Only the lines from the one with "Model this scene" through the one with "scene = bpy.context.scene", inclusive, should be echoed exactly; pictures are left out.

» **INFORMATION SUPPLIED**:

=-=-=

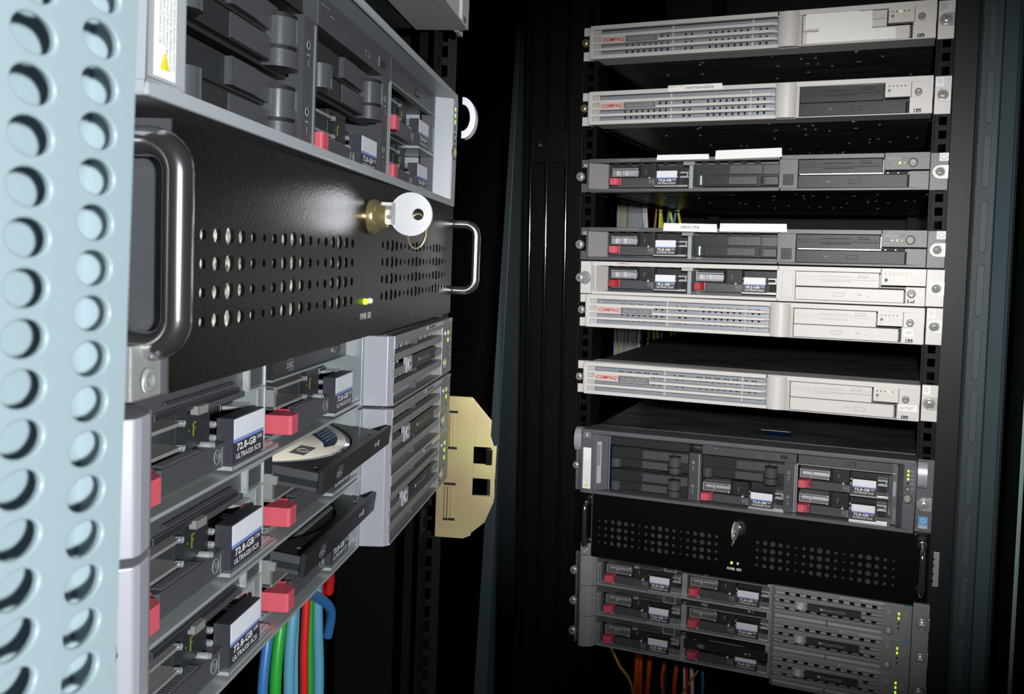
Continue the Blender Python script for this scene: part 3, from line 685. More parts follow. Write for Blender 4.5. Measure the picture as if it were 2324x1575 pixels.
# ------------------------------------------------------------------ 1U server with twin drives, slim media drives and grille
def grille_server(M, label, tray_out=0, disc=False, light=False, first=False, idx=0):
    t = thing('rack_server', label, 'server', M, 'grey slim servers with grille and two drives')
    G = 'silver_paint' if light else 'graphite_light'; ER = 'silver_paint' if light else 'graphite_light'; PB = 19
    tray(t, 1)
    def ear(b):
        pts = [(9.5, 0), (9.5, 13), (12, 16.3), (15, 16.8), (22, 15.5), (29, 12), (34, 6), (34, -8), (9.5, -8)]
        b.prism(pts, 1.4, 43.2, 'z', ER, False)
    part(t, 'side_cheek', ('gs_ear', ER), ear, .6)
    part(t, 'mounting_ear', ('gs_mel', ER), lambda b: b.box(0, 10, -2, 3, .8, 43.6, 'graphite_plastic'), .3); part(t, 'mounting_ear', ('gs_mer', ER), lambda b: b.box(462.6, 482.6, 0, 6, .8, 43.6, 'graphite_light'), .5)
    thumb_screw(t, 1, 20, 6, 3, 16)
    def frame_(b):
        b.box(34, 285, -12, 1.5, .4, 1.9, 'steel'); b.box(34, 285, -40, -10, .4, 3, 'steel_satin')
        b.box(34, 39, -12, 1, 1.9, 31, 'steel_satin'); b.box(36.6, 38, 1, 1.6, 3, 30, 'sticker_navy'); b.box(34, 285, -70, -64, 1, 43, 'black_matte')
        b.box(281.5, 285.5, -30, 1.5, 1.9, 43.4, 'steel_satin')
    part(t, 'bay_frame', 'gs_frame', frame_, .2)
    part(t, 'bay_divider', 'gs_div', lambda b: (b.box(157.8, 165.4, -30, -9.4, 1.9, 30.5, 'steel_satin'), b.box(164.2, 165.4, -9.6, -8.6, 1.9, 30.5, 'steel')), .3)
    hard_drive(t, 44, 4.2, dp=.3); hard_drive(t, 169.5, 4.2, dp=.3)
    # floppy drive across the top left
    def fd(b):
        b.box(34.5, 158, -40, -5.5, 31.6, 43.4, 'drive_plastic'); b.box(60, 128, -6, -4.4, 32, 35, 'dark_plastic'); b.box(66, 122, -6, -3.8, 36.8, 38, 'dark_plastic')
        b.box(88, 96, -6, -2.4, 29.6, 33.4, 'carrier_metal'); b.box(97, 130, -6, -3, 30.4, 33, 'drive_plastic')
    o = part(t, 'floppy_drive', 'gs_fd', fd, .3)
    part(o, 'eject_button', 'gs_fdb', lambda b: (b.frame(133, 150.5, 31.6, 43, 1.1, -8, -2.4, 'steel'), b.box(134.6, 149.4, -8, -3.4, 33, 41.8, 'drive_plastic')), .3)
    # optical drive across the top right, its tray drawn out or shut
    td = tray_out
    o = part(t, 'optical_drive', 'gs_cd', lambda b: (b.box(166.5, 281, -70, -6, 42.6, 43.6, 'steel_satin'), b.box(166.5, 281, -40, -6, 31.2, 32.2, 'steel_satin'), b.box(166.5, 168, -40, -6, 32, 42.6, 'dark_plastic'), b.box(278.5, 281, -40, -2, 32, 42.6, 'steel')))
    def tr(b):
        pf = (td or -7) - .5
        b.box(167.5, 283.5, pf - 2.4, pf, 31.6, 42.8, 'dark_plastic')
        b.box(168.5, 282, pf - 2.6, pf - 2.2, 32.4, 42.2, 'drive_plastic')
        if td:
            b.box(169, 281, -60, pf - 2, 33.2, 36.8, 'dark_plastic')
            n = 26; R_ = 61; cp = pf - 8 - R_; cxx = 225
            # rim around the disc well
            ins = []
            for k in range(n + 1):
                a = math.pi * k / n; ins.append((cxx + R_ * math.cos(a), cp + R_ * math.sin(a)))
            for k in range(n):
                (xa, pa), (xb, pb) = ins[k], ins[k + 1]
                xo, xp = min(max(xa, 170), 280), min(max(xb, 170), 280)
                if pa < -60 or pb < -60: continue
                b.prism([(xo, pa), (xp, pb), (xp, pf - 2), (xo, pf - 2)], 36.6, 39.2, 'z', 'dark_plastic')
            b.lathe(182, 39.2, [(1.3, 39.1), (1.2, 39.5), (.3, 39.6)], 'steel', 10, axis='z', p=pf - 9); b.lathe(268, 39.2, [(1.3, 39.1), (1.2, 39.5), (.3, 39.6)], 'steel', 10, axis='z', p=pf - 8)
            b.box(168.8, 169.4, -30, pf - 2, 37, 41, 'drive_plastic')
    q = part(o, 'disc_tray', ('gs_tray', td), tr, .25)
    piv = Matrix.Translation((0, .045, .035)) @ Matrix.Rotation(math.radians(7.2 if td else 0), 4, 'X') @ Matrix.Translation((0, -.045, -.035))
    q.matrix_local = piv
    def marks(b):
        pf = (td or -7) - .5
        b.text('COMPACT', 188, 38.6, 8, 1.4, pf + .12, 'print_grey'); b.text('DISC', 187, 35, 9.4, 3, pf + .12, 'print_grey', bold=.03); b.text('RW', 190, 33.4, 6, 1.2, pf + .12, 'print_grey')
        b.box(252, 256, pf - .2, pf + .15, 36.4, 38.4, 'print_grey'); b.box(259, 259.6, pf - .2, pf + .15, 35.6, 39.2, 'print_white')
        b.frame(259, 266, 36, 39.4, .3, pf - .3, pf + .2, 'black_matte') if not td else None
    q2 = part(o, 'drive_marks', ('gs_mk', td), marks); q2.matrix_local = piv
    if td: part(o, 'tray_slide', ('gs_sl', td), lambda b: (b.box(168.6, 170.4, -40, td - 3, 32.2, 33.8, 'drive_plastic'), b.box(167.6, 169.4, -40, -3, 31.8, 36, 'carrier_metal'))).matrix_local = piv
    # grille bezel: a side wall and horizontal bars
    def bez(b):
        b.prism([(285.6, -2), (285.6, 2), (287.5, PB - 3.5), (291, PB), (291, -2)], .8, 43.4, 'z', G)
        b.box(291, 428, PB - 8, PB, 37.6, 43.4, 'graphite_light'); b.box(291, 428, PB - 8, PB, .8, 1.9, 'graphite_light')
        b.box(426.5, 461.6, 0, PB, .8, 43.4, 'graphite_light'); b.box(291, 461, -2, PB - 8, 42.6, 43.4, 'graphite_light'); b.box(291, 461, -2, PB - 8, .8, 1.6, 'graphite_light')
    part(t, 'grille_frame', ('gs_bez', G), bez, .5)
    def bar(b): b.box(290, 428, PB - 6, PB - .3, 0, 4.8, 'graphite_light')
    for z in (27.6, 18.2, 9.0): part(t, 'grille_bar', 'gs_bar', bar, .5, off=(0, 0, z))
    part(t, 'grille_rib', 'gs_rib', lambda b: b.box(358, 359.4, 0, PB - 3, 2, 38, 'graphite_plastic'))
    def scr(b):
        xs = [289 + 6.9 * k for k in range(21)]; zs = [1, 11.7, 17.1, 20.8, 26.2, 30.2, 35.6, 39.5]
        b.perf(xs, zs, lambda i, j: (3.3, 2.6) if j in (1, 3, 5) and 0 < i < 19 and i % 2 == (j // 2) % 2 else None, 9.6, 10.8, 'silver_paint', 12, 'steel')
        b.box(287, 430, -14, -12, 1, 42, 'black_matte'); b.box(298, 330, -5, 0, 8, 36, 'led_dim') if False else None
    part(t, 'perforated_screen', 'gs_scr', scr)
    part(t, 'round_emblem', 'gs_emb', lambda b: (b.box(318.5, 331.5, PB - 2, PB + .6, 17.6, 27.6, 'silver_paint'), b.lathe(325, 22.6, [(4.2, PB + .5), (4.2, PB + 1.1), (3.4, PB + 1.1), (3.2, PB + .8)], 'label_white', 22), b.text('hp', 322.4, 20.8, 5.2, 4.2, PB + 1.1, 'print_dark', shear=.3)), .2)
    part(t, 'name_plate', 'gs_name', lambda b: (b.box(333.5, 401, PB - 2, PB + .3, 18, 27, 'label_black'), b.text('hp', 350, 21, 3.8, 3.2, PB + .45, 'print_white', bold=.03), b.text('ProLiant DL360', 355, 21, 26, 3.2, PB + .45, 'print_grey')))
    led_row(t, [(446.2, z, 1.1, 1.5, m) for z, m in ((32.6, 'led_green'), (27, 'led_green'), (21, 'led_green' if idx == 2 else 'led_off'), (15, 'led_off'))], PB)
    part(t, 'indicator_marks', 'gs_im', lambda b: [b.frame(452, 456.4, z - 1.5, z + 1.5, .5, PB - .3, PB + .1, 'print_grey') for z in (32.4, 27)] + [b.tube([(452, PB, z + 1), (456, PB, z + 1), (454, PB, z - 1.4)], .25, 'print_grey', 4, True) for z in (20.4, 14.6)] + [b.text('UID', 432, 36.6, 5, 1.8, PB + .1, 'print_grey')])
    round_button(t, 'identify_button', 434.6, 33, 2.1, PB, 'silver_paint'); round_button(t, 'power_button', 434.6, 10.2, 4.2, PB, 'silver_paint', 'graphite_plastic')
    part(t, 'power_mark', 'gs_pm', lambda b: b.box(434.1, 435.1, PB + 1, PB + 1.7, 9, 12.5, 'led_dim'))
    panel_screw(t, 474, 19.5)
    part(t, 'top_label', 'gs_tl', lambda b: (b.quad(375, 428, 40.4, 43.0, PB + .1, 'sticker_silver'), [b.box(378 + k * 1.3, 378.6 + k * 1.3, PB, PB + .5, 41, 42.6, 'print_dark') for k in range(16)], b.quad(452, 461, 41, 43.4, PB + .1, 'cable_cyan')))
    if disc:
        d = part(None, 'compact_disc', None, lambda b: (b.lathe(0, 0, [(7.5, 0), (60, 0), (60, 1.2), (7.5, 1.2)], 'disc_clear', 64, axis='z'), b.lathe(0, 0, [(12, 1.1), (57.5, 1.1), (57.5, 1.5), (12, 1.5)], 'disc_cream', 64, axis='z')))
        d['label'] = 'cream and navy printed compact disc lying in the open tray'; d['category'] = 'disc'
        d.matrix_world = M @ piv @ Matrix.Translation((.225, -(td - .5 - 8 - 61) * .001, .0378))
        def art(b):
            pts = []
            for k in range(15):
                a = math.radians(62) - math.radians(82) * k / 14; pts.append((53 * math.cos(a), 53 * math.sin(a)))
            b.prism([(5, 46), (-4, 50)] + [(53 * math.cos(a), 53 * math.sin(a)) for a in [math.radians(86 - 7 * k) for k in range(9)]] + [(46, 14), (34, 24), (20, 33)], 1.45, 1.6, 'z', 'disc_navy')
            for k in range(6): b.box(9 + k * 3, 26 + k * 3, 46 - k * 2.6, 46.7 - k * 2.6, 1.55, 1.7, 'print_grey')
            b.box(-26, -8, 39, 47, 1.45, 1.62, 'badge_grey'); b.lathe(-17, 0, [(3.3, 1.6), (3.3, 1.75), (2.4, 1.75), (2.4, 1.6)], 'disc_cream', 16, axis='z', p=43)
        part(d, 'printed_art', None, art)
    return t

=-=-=

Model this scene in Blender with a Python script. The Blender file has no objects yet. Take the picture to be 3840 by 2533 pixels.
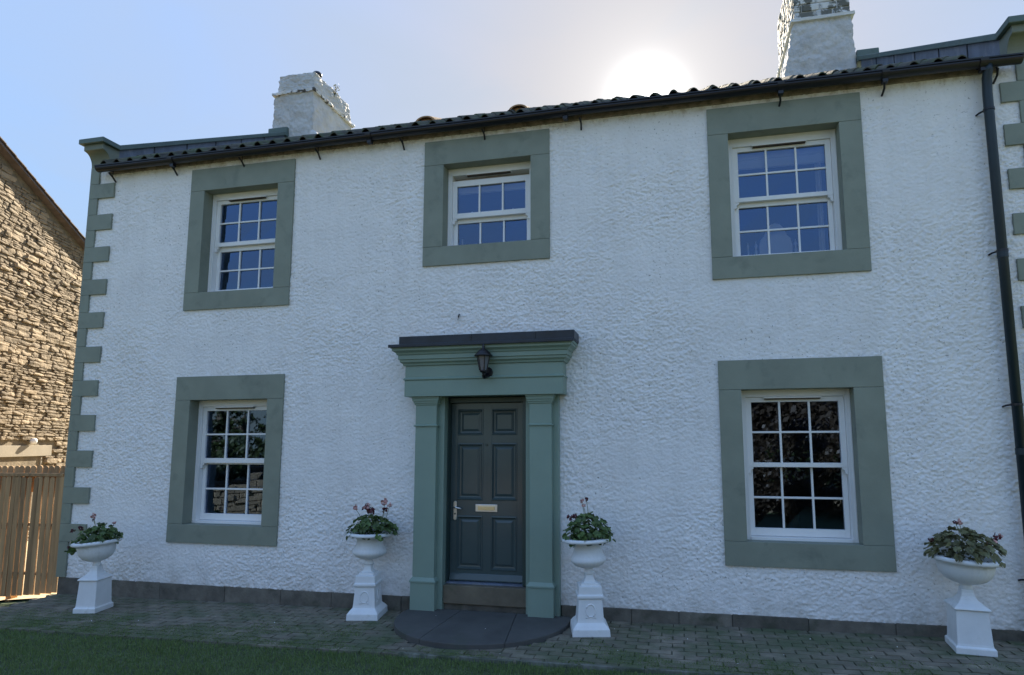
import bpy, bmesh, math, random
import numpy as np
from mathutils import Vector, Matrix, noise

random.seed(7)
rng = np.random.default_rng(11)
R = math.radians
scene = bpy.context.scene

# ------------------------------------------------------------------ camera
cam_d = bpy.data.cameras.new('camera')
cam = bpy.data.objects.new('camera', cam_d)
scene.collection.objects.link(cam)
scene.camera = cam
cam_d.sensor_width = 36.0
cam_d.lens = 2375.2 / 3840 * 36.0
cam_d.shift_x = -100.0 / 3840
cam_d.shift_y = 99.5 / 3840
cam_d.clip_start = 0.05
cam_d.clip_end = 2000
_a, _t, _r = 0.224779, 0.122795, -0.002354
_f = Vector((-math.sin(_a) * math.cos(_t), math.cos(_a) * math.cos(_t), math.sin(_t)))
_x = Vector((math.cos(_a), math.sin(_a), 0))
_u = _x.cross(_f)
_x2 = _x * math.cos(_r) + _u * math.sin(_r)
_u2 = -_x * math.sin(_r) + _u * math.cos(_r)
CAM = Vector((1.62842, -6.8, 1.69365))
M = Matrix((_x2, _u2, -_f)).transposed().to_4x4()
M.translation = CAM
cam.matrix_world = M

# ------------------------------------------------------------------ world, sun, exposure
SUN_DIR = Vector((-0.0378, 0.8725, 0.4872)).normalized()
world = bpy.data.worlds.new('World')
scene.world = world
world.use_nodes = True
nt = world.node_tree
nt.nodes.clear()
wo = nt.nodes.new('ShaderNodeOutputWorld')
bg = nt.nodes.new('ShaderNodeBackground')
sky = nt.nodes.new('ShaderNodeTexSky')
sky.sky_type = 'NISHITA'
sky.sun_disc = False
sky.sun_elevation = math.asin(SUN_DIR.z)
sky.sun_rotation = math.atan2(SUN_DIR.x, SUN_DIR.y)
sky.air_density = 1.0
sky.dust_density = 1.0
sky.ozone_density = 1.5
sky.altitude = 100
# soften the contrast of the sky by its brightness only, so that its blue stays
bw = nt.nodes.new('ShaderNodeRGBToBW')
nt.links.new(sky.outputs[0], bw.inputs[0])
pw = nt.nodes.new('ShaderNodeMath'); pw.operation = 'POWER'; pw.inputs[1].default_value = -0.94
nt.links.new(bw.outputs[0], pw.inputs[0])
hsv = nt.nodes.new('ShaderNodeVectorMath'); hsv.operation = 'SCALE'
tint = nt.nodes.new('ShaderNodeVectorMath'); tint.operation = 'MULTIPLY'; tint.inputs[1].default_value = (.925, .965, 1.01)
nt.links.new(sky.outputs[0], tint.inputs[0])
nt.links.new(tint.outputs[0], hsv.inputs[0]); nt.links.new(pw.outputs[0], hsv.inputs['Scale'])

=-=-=

» **ANSWER IN FULL**:
Model this scene in Blender with a Python script. The Blender file has no objects yet. Take the picture to be 3840 by 2533 pixels.
import bpy, bmesh, math, random
import numpy as np
from mathutils import Vector, Matrix, noise

random.seed(7)
rng = np.random.default_rng(11)
R = math.radians
scene = bpy.context.scene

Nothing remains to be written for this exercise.